Work instructions:
From the line with "Recreate this scene" to the line with "PI = math.pi", both included, repeat each line exactly and leave out the pictures.

[Items listed in a dataset]

◇ ◇ ◇ ◇ ◇

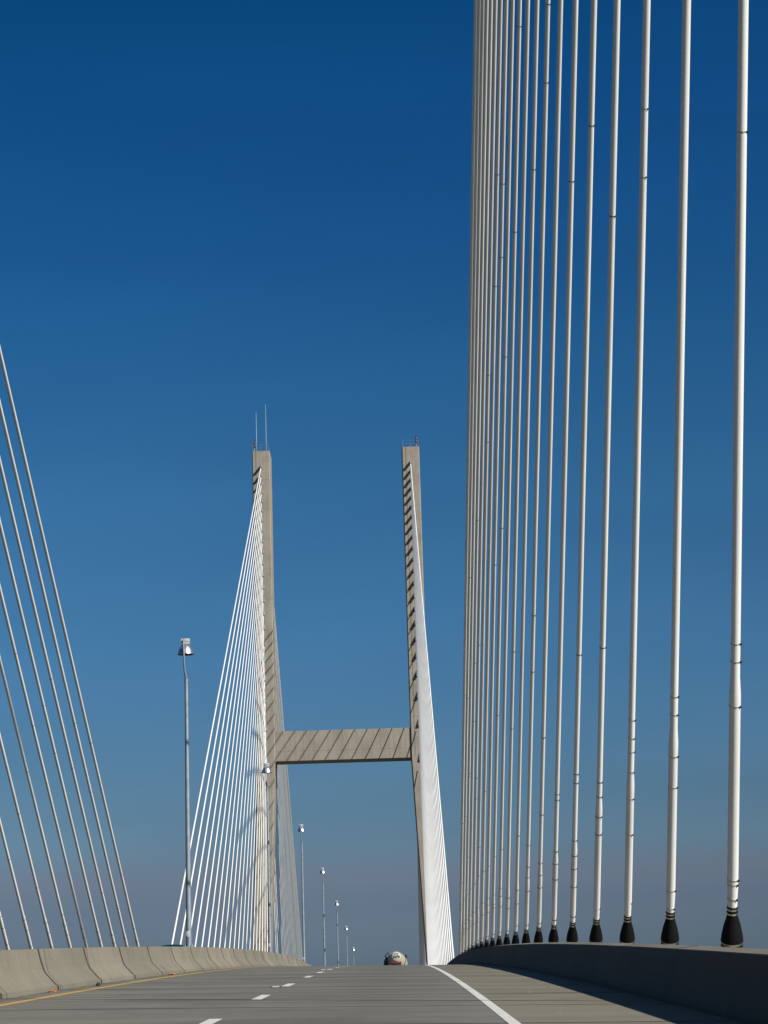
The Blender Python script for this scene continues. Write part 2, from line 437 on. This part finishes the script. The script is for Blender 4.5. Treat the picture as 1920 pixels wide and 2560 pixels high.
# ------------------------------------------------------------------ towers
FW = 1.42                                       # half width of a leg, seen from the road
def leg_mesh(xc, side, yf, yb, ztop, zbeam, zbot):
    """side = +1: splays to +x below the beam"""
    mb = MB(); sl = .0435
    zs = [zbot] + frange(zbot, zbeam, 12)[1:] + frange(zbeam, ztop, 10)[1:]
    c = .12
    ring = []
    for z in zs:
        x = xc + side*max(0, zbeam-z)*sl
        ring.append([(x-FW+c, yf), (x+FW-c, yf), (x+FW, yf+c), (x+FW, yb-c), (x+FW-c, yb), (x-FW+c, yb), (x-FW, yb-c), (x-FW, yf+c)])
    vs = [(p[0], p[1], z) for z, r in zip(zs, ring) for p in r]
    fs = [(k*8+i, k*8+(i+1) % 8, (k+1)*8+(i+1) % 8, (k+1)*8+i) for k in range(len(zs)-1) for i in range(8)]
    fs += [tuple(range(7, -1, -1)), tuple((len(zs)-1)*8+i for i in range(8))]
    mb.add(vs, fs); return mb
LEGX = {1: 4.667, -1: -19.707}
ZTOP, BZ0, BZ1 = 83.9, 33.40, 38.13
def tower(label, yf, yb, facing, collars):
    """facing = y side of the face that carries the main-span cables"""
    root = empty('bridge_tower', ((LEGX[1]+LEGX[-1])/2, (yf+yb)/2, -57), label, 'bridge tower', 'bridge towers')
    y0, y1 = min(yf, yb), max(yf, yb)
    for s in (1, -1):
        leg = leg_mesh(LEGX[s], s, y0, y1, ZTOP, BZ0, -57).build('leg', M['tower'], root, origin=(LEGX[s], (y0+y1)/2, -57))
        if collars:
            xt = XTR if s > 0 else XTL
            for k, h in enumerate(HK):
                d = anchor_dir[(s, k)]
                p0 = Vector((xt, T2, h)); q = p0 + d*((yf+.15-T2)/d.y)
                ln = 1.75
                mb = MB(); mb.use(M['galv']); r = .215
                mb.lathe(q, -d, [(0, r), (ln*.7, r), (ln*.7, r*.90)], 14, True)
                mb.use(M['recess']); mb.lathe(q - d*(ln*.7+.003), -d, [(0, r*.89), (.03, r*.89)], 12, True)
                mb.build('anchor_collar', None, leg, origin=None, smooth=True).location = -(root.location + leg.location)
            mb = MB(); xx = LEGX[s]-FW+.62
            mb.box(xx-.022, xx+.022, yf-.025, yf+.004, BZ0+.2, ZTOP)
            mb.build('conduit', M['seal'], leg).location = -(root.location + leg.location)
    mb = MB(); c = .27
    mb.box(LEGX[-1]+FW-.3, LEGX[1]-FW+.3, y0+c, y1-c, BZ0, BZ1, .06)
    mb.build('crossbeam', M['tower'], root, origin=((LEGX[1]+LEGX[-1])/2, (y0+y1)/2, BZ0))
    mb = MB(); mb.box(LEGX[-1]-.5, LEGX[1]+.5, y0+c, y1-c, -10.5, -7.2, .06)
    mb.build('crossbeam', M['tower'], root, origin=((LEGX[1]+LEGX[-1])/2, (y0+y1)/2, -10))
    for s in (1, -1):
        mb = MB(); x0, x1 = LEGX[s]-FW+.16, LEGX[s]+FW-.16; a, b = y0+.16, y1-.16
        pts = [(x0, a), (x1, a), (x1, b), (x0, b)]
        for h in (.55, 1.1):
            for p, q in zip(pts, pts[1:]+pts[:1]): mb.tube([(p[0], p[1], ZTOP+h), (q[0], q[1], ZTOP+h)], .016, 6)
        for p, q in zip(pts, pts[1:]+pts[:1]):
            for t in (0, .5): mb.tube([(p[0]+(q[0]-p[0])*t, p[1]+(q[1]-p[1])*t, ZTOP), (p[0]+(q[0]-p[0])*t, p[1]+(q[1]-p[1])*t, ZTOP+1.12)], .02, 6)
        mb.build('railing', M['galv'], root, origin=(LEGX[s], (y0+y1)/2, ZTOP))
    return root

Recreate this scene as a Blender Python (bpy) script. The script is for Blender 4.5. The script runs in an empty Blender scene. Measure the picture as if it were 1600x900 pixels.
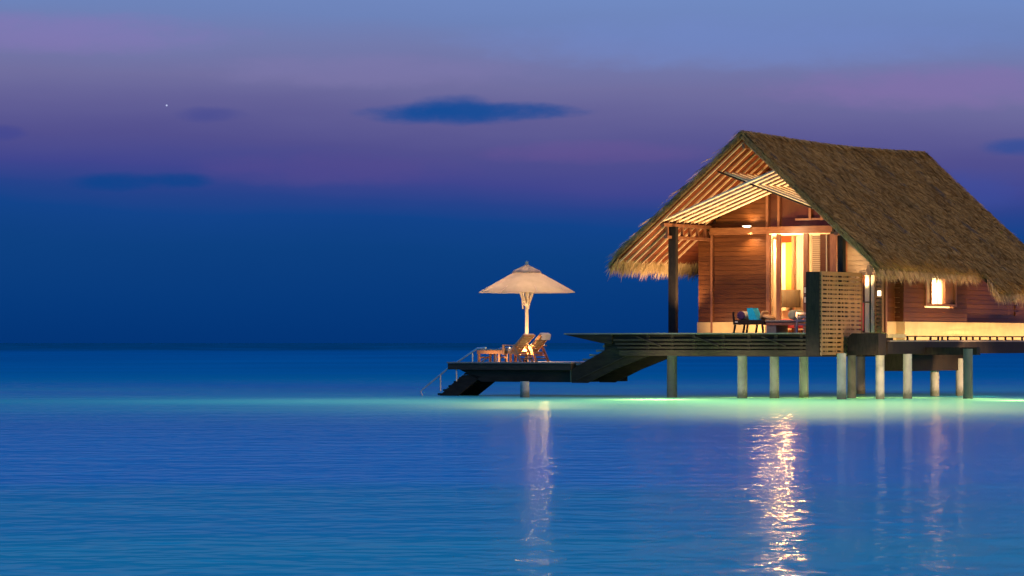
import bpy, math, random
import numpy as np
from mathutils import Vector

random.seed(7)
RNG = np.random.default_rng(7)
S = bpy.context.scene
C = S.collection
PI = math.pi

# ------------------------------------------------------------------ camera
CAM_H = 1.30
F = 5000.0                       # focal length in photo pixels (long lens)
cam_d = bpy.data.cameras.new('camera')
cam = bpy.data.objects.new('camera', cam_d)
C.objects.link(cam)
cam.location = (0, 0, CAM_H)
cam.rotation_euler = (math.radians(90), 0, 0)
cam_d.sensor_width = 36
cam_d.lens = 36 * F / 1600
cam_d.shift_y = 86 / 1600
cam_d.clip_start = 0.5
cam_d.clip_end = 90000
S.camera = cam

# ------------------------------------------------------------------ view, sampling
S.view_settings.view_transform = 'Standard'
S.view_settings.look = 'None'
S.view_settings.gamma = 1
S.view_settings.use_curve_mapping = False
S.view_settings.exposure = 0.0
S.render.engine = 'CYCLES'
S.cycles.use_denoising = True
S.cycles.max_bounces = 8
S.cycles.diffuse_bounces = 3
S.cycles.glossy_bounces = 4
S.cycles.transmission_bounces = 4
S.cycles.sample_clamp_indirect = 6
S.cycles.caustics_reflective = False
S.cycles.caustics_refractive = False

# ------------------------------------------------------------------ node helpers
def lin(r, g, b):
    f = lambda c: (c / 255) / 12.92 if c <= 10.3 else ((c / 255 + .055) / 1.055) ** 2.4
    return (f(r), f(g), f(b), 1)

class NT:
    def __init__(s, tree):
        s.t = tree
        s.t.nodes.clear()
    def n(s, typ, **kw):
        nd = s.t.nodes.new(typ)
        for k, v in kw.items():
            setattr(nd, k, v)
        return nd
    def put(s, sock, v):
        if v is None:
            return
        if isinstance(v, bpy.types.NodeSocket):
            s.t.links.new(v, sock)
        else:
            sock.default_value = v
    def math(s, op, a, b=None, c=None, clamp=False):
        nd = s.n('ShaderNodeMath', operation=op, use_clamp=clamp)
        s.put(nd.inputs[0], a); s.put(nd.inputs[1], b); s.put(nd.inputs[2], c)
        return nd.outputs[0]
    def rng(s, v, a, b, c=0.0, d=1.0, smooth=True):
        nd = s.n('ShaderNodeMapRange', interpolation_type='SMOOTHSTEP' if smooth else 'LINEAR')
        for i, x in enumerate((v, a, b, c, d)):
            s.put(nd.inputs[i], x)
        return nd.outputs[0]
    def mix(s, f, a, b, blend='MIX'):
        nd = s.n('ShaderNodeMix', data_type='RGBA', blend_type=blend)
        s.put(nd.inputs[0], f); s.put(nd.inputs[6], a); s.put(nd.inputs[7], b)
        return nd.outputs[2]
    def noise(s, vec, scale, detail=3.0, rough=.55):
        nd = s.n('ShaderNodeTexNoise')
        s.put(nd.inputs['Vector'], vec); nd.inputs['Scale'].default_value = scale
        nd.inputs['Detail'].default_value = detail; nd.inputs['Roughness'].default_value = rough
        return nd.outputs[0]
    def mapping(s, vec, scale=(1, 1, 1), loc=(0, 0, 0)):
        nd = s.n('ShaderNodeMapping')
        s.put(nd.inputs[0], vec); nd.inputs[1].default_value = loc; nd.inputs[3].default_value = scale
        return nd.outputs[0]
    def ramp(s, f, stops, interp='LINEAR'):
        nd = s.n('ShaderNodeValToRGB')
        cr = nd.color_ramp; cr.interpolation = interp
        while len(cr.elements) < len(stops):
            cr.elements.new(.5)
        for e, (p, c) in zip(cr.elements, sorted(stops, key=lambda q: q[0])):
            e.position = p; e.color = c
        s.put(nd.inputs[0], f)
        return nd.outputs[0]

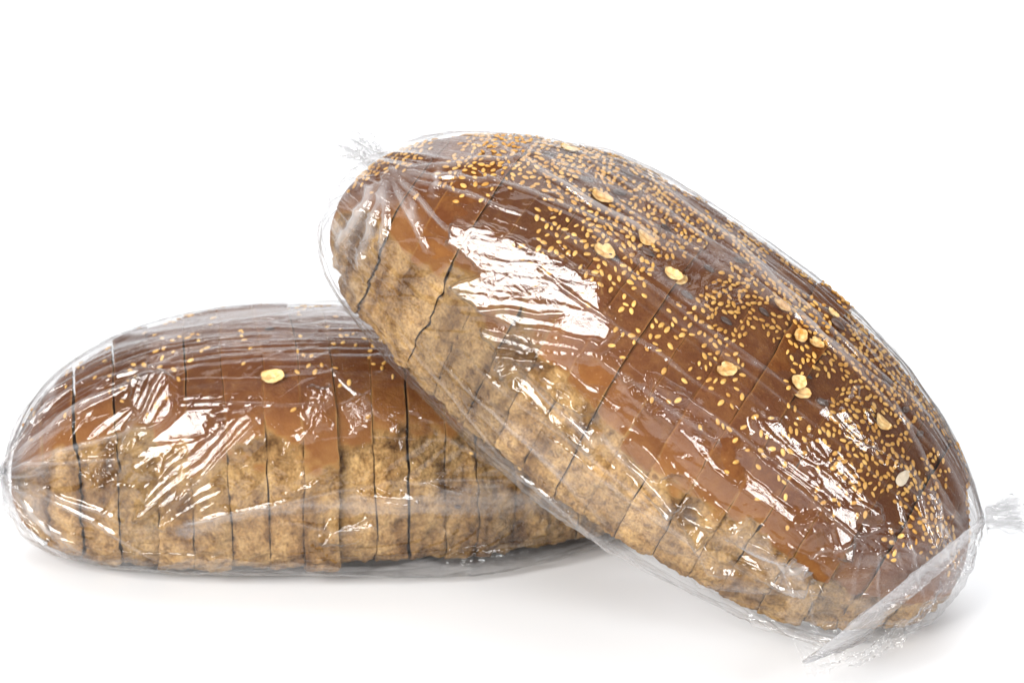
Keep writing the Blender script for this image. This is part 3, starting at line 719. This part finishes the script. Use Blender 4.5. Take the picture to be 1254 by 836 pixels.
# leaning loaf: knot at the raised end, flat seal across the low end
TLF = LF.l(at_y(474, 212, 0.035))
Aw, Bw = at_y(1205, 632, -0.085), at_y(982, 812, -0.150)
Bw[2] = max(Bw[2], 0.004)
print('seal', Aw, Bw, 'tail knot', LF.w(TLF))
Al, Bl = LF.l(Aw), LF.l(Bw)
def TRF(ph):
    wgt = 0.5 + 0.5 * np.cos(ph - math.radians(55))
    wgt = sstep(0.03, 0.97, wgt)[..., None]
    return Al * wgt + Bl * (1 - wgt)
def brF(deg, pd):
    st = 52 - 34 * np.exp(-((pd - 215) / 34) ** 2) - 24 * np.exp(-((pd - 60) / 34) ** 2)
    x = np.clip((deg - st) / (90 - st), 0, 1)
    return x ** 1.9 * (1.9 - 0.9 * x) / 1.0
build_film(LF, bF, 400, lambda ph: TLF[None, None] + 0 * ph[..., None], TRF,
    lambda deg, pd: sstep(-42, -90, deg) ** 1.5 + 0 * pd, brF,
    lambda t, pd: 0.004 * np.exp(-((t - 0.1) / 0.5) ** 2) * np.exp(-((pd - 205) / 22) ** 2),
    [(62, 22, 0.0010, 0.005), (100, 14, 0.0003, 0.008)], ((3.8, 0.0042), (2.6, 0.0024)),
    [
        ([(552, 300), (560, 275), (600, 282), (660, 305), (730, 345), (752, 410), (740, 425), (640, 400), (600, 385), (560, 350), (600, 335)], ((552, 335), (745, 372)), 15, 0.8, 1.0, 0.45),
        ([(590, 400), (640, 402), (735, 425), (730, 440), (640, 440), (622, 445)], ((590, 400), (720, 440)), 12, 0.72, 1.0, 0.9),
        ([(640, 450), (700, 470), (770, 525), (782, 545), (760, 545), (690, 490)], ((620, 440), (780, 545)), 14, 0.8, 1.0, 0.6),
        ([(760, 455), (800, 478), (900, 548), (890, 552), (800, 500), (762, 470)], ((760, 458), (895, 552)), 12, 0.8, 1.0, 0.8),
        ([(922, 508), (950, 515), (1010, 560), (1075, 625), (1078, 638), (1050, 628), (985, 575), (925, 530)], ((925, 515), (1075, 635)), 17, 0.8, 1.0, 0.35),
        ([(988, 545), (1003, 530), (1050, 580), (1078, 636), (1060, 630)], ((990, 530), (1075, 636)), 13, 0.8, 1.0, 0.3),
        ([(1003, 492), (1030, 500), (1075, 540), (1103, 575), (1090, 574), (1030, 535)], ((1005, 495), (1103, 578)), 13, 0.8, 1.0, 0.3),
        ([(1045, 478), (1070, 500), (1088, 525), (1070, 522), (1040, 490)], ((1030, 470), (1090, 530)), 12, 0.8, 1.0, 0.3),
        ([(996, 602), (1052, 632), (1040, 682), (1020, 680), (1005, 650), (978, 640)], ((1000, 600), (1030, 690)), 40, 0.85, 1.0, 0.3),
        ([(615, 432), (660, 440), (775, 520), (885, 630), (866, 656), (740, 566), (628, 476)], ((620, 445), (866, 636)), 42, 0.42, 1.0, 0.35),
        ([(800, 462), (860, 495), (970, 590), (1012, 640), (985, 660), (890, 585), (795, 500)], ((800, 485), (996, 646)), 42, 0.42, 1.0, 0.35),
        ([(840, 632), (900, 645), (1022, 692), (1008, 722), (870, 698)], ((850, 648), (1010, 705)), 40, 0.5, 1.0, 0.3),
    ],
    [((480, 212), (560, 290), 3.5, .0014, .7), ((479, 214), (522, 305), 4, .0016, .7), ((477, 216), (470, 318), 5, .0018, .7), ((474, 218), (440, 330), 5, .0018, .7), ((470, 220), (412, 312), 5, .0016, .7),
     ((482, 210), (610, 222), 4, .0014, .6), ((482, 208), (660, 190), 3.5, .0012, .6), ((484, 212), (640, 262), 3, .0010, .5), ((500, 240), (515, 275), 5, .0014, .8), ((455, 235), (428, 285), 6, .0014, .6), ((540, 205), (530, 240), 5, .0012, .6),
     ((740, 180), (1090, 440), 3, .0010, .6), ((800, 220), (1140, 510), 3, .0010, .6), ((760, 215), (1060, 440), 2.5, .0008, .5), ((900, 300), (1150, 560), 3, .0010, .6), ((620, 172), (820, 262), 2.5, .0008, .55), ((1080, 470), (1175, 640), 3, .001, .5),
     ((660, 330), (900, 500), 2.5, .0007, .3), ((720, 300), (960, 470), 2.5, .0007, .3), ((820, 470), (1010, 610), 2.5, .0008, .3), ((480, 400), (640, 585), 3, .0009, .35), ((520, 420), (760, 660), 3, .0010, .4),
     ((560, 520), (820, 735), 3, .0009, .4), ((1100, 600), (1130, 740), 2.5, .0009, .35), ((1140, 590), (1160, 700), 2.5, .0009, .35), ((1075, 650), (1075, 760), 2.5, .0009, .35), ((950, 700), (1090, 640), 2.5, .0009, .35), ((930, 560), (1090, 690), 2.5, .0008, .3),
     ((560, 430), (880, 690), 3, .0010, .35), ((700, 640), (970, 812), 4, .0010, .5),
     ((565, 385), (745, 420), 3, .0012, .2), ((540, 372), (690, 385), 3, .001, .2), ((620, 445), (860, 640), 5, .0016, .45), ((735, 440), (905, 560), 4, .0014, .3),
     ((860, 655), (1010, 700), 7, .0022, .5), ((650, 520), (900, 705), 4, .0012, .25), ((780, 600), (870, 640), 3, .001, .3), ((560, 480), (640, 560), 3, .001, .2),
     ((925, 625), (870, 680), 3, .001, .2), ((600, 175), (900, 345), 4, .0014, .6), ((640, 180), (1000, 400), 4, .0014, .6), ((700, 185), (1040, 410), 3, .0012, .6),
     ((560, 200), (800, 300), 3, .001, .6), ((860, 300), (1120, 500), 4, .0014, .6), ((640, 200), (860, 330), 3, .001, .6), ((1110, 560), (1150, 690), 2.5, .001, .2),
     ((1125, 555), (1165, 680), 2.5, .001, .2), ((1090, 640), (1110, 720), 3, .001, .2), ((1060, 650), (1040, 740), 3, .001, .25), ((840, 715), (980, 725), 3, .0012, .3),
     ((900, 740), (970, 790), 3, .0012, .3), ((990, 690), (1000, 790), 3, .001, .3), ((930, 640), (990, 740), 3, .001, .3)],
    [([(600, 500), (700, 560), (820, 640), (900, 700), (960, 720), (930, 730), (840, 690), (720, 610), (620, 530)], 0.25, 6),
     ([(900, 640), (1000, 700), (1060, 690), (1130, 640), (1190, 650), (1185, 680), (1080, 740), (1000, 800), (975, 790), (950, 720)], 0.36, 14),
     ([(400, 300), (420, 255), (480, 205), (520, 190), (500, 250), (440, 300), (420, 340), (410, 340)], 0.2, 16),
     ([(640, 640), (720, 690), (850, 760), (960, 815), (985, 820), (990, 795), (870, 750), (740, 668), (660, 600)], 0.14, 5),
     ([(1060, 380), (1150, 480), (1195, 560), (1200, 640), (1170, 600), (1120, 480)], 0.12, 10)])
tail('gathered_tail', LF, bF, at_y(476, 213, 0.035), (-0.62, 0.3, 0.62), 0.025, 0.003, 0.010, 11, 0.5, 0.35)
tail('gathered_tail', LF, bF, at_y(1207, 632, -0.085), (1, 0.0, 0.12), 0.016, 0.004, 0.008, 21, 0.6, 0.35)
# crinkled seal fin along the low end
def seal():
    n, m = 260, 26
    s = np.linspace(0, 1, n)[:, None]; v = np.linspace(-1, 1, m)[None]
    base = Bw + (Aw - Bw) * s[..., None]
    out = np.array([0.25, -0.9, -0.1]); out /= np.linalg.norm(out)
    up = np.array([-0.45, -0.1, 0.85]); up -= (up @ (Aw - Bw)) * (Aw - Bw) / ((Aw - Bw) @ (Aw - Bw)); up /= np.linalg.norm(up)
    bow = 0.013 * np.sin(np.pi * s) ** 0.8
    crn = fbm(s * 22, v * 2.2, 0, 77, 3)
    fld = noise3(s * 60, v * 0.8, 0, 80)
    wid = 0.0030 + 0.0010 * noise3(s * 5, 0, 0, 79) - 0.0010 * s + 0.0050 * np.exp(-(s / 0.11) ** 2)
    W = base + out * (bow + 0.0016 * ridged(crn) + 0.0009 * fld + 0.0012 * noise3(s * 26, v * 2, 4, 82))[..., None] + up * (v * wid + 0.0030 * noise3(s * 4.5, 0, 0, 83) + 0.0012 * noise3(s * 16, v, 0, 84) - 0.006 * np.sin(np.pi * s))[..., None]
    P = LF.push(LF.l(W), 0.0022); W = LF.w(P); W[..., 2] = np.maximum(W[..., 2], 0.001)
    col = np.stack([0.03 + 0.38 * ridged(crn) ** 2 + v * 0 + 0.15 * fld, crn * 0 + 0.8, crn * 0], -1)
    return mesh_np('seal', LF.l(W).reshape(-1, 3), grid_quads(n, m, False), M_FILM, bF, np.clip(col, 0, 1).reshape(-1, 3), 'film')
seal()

◇ ◇ ◇ ◇ ◇

Written answer:
Recreate this scene as a Blender Python (bpy) script. The script is for Blender 4.5. The script runs in an empty Blender scene. Measure the picture as if it were 1600x900 pixels.
import bpy, math, random
import numpy as np
from mathutils import Vector

random.seed(7)
RNG = np.random.default_rng(7)
S = bpy.context.scene
C = S.collection
PI = math.pi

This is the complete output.